• **PROBLEM DESCRIPTION**:
Print the listing below from its opening line through the line holding "nt.links.new(t.outputs['Object'], mp.inputs[0]); return", both ends included.

• **INFORMATION PROVIDED**:

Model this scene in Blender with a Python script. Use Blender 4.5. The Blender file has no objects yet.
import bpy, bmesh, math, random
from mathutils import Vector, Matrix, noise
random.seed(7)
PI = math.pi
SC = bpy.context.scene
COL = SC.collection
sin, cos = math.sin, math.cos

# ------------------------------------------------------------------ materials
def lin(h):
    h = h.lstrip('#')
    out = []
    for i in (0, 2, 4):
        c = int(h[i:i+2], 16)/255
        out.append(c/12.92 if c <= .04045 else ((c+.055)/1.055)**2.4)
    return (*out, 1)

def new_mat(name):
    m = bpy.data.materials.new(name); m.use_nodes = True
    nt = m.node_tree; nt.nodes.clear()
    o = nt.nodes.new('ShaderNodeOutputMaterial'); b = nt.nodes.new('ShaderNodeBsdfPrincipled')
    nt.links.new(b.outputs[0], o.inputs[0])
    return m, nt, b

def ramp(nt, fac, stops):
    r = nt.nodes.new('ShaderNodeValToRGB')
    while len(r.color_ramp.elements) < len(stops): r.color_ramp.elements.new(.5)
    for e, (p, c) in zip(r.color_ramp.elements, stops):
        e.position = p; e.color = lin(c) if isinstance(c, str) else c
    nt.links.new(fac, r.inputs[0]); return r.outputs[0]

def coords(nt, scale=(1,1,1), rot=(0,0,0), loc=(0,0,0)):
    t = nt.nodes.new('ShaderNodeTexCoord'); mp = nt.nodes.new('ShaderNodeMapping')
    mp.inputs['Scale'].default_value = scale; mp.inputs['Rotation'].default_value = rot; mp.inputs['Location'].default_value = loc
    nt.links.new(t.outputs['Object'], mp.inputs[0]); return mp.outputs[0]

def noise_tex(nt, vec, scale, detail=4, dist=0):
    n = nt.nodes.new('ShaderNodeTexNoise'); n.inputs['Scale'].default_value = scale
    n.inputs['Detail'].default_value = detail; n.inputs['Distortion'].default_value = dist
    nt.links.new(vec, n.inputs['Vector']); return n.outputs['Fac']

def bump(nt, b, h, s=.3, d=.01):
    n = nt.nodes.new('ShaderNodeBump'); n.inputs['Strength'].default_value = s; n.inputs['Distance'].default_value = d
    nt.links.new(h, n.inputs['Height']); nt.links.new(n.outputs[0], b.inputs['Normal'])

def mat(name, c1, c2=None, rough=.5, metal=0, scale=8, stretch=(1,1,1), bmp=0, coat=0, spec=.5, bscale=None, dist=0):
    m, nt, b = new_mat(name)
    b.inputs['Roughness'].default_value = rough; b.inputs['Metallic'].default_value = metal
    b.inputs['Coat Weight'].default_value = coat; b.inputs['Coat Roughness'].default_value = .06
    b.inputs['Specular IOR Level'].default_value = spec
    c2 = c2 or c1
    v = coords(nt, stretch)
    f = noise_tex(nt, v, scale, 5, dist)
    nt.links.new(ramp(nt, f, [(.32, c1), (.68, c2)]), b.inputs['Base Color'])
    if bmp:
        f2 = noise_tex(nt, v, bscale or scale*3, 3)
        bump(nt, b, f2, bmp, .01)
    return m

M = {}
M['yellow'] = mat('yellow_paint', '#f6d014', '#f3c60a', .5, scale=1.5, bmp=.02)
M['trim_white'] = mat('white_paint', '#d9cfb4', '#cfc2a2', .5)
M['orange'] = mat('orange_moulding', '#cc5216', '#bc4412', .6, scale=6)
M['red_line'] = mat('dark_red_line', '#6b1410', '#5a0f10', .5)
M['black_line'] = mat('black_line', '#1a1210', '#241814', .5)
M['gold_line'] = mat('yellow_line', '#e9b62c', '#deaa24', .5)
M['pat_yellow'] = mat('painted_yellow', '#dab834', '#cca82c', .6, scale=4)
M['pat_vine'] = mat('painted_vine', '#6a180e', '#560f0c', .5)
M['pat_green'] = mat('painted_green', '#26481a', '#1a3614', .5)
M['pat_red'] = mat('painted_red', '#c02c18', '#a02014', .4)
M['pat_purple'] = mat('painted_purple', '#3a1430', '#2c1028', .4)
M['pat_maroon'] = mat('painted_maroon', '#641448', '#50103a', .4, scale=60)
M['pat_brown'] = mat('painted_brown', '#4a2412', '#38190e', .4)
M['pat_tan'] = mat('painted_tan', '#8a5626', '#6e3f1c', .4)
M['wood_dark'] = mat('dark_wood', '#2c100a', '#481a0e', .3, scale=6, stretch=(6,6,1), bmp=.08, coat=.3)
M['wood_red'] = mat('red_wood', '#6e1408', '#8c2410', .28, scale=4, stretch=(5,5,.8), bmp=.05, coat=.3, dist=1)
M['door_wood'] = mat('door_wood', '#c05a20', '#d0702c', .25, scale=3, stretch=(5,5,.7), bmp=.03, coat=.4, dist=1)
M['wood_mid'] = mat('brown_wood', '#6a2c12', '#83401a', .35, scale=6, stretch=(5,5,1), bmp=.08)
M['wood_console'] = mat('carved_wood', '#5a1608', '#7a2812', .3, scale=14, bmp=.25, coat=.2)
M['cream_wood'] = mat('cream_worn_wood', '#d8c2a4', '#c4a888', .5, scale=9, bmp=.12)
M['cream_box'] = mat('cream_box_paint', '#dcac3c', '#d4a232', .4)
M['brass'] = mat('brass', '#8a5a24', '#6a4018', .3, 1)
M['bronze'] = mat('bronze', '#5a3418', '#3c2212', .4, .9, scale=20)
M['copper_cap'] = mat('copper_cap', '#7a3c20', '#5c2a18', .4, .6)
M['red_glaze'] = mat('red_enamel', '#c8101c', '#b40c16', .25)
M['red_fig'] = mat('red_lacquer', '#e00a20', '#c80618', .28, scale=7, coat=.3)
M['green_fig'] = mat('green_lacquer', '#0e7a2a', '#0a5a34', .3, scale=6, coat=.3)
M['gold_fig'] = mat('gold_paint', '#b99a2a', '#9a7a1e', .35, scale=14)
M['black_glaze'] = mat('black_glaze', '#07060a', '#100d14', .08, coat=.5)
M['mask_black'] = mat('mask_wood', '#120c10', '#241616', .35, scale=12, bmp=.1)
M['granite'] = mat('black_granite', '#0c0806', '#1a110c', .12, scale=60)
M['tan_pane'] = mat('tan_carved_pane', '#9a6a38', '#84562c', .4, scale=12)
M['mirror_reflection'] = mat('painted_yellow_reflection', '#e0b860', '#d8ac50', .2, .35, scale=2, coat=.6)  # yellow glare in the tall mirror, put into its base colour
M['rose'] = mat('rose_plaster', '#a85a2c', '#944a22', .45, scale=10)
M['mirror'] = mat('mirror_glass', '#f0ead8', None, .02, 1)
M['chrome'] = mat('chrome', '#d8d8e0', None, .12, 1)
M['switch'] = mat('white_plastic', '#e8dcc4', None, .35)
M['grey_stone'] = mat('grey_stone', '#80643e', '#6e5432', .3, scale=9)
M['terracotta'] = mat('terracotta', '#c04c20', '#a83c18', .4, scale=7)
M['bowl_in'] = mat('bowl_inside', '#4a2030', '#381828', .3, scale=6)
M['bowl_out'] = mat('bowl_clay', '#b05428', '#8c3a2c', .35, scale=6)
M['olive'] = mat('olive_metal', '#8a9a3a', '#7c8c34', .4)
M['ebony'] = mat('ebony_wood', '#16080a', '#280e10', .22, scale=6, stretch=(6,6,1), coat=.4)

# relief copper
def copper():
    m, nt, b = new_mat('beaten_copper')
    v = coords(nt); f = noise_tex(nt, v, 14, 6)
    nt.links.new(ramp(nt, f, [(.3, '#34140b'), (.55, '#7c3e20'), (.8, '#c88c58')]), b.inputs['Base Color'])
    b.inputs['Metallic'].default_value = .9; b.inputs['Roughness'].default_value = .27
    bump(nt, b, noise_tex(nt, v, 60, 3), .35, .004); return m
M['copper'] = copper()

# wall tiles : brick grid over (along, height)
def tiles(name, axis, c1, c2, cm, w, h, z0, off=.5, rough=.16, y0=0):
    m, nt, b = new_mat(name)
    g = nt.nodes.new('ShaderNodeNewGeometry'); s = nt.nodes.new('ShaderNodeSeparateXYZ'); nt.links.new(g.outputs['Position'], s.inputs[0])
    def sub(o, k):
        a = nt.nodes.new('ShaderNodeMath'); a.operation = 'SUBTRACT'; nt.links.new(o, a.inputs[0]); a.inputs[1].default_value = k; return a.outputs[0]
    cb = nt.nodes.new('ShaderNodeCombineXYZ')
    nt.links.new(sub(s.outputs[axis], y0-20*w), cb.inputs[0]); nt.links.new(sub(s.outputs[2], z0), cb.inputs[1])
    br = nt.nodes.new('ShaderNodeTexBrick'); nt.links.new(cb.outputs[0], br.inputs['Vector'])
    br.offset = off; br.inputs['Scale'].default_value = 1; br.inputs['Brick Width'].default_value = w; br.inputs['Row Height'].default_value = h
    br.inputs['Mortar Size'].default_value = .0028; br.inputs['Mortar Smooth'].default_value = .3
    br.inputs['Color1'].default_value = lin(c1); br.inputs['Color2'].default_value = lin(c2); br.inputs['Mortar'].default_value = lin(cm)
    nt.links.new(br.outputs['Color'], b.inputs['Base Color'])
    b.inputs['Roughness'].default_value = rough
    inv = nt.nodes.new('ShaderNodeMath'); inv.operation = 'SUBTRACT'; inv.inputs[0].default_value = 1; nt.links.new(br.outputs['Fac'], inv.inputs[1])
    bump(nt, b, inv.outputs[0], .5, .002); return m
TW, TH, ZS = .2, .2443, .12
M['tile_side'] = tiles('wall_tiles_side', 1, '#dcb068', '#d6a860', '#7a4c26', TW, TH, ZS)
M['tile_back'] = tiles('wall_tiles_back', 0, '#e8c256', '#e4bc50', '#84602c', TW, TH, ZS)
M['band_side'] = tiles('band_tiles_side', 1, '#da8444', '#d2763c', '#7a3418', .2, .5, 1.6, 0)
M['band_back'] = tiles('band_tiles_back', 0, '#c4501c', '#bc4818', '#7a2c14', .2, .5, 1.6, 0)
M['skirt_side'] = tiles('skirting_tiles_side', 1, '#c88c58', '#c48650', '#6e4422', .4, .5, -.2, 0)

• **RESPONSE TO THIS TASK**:
Model this scene in Blender with a Python script. Use Blender 4.5. The Blender file has no objects yet.
import bpy, bmesh, math, random
from mathutils import Vector, Matrix, noise
random.seed(7)
PI = math.pi
SC = bpy.context.scene
COL = SC.collection
sin, cos = math.sin, math.cos

# ------------------------------------------------------------------ materials
def lin(h):
    h = h.lstrip('#')
    out = []
    for i in (0, 2, 4):
        c = int(h[i:i+2], 16)/255
        out.append(c/12.92 if c <= .04045 else ((c+.055)/1.055)**2.4)
    return (*out, 1)

def new_mat(name):
    m = bpy.data.materials.new(name); m.use_nodes = True
    nt = m.node_tree; nt.nodes.clear()
    o = nt.nodes.new('ShaderNodeOutputMaterial'); b = nt.nodes.new('ShaderNodeBsdfPrincipled')
    nt.links.new(b.outputs[0], o.inputs[0])
    return m, nt, b

def ramp(nt, fac, stops):
    r = nt.nodes.new('ShaderNodeValToRGB')
    while len(r.color_ramp.elements) < len(stops): r.color_ramp.elements.new(.5)
    for e, (p, c) in zip(r.color_ramp.elements, stops):
        e.position = p; e.color = lin(c) if isinstance(c, str) else c
    nt.links.new(fac, r.inputs[0]); return r.outputs[0]

def coords(nt, scale=(1,1,1), rot=(0,0,0), loc=(0,0,0)):
    t = nt.nodes.new('ShaderNodeTexCoord'); mp = nt.nodes.new('ShaderNodeMapping')
    mp.inputs['Scale'].default_value = scale; mp.inputs['Rotation'].default_value = rot; mp.inputs['Location'].default_value = loc
    nt.links.new(t.outputs['Object'], mp.inputs[0]); return mp.outputs[0]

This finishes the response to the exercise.